Below are some records: retype them all exactly, but not the pictures.

RECORDS FOR THE TASK

((

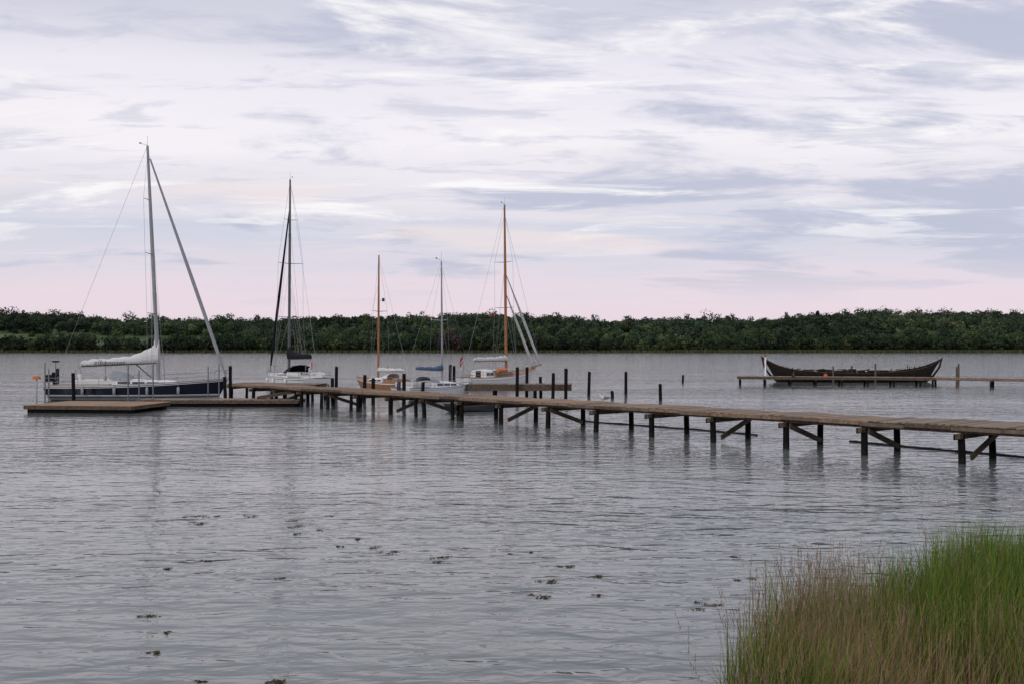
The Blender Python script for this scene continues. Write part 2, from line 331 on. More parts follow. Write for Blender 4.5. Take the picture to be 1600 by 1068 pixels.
for w in(0.22,0.95,1.65,2.35):
    k=-18.0
    while k<S_END:
        e=min(k+3.4,S_END); z=DH-0.16+random.uniform(-.01,.01)
        m.box(((k+e)/2,-w,z),(e-k-0.02,0.09,0.19),BEAM); k=e
k=-18.0
while k<S_END:
    e=min(k+1.7,S_END); zz=DH-0.09+wob((k+e)/2)+random.uniform(-.012,.012)
    m.box(((k+e)/2,0.04+random.uniform(-.006,.006),zz),(e-k-0.012,0.04,0.13),random.choice([EDGE,EDGE,BEAM,PLC]))
    m.box(((k+e)/2,(-3.06 if e<5.6 else -2.62),zz),(e-k-0.012,0.04,0.13),EDGE); k=e
kinds={0:'up',1:'dn',2:'dn',3:'up',4:None,5:None,6:'dn',7:'up',8:None,9:'dn',10:'up',11:None,12:'dn',13:None,14:'up',15:None}
for kk in range(-5,16):
    sx=2.2+3.42*kk
    if sx>S_END: break
    sx+=random.uniform(-.15,.15)
    pile(m,sx,-0.10,DH-0.26,0.125); pile(m,sx,-2.62,DH-0.26,0.125)
    m.box((sx,-1.3,DH-0.34),(0.16,3.1,0.17),BEAM); m.box((sx+0.14,-1.3,DH-0.37),(0.06,3.0,0.2),PILE)
    kd=kinds.get(kk,'up')
    if kd=='dn': m.beam((sx-.16,-0.1,DH-0.38),(sx-.16,-2.4,0.2),0.07,0.2,BEAM)
    if kd=='up': m.beam((sx-.16,-0.45,0.2),(sx-.16,-2.62,DH-0.38),0.07,0.2,BEAM)
    if kk in(8,9,11,12,13): pile(m,sx+0.8,-0.10,DH-0.26,0.11)
m.build('wooden_pier',tuple(P0),ANG)

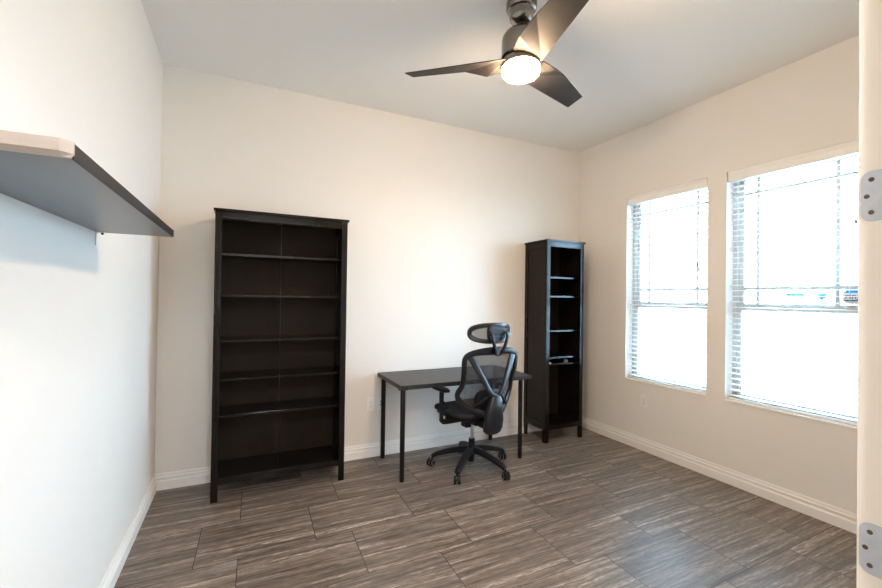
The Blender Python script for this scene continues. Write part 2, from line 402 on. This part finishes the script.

))

EXERCISE RESULT
The Blender Python script for this scene continues. Write part 2, from line 331 on. More parts follow. Write for Blender 4.5. Take the picture to be 1600 by 1068 pixels.
for w in(0.22,0.95,1.65,2.35):
    k=-18.0
    while k<S_END:
        e=min(k+3.4,S_END); z=DH-0.16+random.uniform(-.01,.01)
        m.box(((k+e)/2,-w,z),(e-k-0.02,0.09,0.19),BEAM); k=e
k=-18.0
while k<S_END:
    e=min(k+1.7,S_END); zz=DH-0.09+wob((k+e)/2)+random.uniform(-.012,.012)
    m.box(((k+e)/2,0.04+random.uniform(-.006,.006),zz),(e-k-0.012,0.04,0.13),random.choice([EDGE,EDGE,BEAM,PLC]))
    m.box(((k+e)/2,(-3.06 if e<5.6 else -2.62),zz),(e-k-0.012,0.04,0.13),EDGE); k=e
kinds={0:'up',1:'dn',2:'dn',3:'up',4:None,5:None,6:'dn',7:'up',8:None,9:'dn',10:'up',11:None,12:'dn',13:None,14:'up',15:None}
for kk in range(-5,16):
    sx=2.2+3.42*kk
    if sx>S_END: break
    sx+=random.uniform(-.15,.15)
    pile(m,sx,-0.10,DH-0.26,0.125); pile(m,sx,-2.62,DH-0.26,0.125)
    m.box((sx,-1.3,DH-0.34),(0.16,3.1,0.17),BEAM); m.box((sx+0.14,-1.3,DH-0.37),(0.06,3.0,0.2),PILE)
    kd=kinds.get(kk,'up')
    if kd=='dn': m.beam((sx-.16,-0.1,DH-0.38),(sx-.16,-2.4,0.2),0.07,0.2,BEAM)
    if kd=='up': m.beam((sx-.16,-0.45,0.2),(sx-.16,-2.62,DH-0.38),0.07,0.2,BEAM)
    if kk in(8,9,11,12,13): pile(m,sx+0.8,-0.10,DH-0.26,0.11)
m.build('wooden_pier',tuple(P0),ANG)

The Blender Python script for this scene continues. Write part 2, from line 402 on. This part finishes the script.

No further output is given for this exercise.